Prioritizing Yourself And Learning How To Say No
I once heard Oprah say, “No is a complete sentence.” Mind blown. I had never thought of it that way before. It seems so simple. But I, like so many others, needed help learning how to say no. And, you don’t always owe someone a lengthy explanation as to why. No is a complete sentence.
Learning How To Say No Gets Easier With Age
I was having a conversation with a co-worker the other day about how it seems the older we get the easier it is to say no. And, I think it’s fairly easy to understand why the ease comes with age. In our youth, we were trying to climb all the ladders and make our mark. We feared saying no to career opportunities or work asks because it might not be received well. And, someone more eager and willing was standing right behind us ready to swoop in and say yes.
However, as we mature in life and careers, we feel a little more secure and come to realize time is precious. We must prioritize what really matters. I, for one, no longer feel the need to be everything to everyone. And, if I know that by committing to something I really don’t need to do I’ll be missing out on time with family or just peaceful, much needed solitude I make the choice to take a pass. And, I no longer feel guilty about it. Not beating yourself up over it is one of the first steps in learning how to say no.
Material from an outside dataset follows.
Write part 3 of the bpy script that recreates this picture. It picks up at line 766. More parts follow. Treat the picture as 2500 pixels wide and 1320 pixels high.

Don’t Become Uncooperative
Now, that’s not to say you become the apathetic employ who drops out on the team and is unwilling to do your part. There’s a difference in saying yes to everything and being selective in handing over your time. Employers can and will take advantage of your good nature if they start to realize you are the ‘always say yes’ worker. So, just recognize that and strike a healthy balance of your ‘no to yes’ ratio.
Learning How To Say No In Personal Relationships
And, by the way, this applies to personal relationships, too. A lot of us, especially when we’re younger, have FOMO or fear of missing out. If we’re invited to a gathering or friends night out, we feel the need to say yes even if we’re not really feeling it because we fear we might miss out and will be clueless later on when it comes to some of the jokes or references that throw back to the event we missed. And, if we say no to invitations too often will they stop asking? Furthermore, saying no often comes with feelings of guilt or worries we’re letting someone down.
I found a wonderful article that addressed so many of the woes surrounding the art of learning how to say no. It addressed a number of the topics I mentioned above including social pressure, fear of conflict and guilt. And, it also pointed out sometimes learning to say no means we have to find that self esteem. Some of us incorrectly believe our value hinges on pleasing others and gaining their approval by always saying yes.
But, to the contrary, saying no isn’t about disappointing someone else. It’s about taking care of yourself and learning how empowering the word no can be. It goes a long way to improving your mental health. Plus, it can demonstrate to others that you value yourself.
Recognizing When It’s Time To Say No
One of my favorite parts of the article was pointing out how we can learn when it’s time to say no. I have really become better at this as of late. When I’m contemplating saying yes, I really step back and take a moment. Don’t feel the need to give an immediate answer. Picture yourself doing whatever it is you’re thinking of agreeing to. Then, really imagine how it will make you feel. If you start realizing it fills you with dread and regret, it’s a no.
So, you’re well on your way to learning to say no. It won’t always be easy. And, at first, those who are used to getting a yes from you might push back or try to make you feel guilty. But, in time, you will find your voice and learning how to say no will become easier. And, you’ll be amazed at how free you feel!